Task 1: "Pythagorean Triples

You are given a positive integer $N.

Write a script to print all Pythagorean Triples containing $N as a
member. Print -1 if it can't be a member of any. i

Triples with the same set of elements are considered the same, i.e. if
your script has already printed (3, 4, 5), (4, 3, 5) should not be
printed.

The famous Pythagorean theorem states that in a right angle triangle,
the length of the two shorter sides and the length of the longest
side are related by a2+b2 = c2.

A Pythagorean triple refers to the triple of three integers whose lengths
can compose a right-angled triangle.

Example

    Input: $N = 5
    Output:
        (3, 4, 5)
        (5, 12, 13)

    Input: $N = 13
    Output:
        (5, 12, 13)
        (13, 84, 85)

    Input: $N = 1
    Output:
        -1
"

My notes: the tricky part here is knowing how to generate all Pythagorean
triples that MIGHT contain $N, i.e. when to stop generating triples..


Task 2: "Binary Tree Diameter

You are given binary tree as below:

    1
   / \
  2   5
 / \ / \
3  4 6  7
       / \
      8  10
     /
    9

Write a script to find the diameter of the given binary tree.

    The diameter of a binary tree is the length of the longest path between any two nodes in a tree. It doesn't have to pass through the root.
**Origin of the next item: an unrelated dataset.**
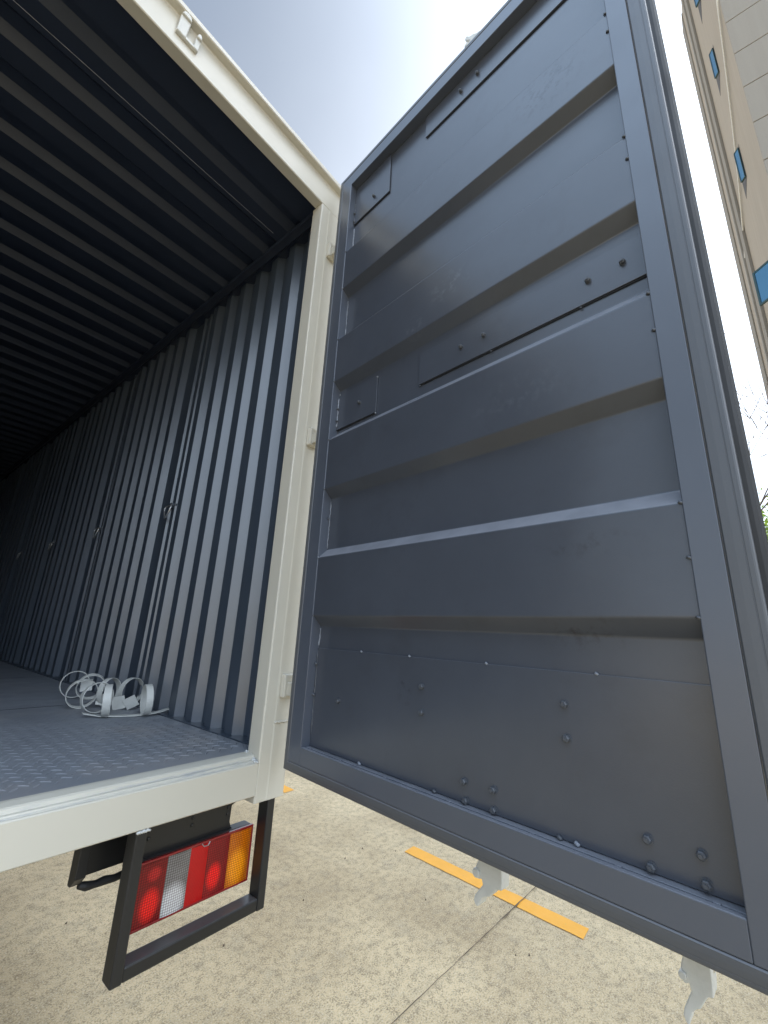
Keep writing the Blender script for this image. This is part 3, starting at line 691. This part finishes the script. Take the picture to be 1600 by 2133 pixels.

For the above given binary tree, possible diameters (6) are:

3, 2, 1, 5, 7, 8, 9

or

4, 2, 1, 5, 7, 8, 9


UPDATE (2021-08-10 17:00:00 BST): Jorg Sommrey corrected the example.

The length of a path is the number of its edges, not the number of the vertices it connects. So the diameter should be 6, not 7.
"

My notes: Looks quite tricky.  We can use generate and test - if we can
generate all paths, then we could do a "max" test.  Also, how to represent
the binary tree?  let's hard-code it for now.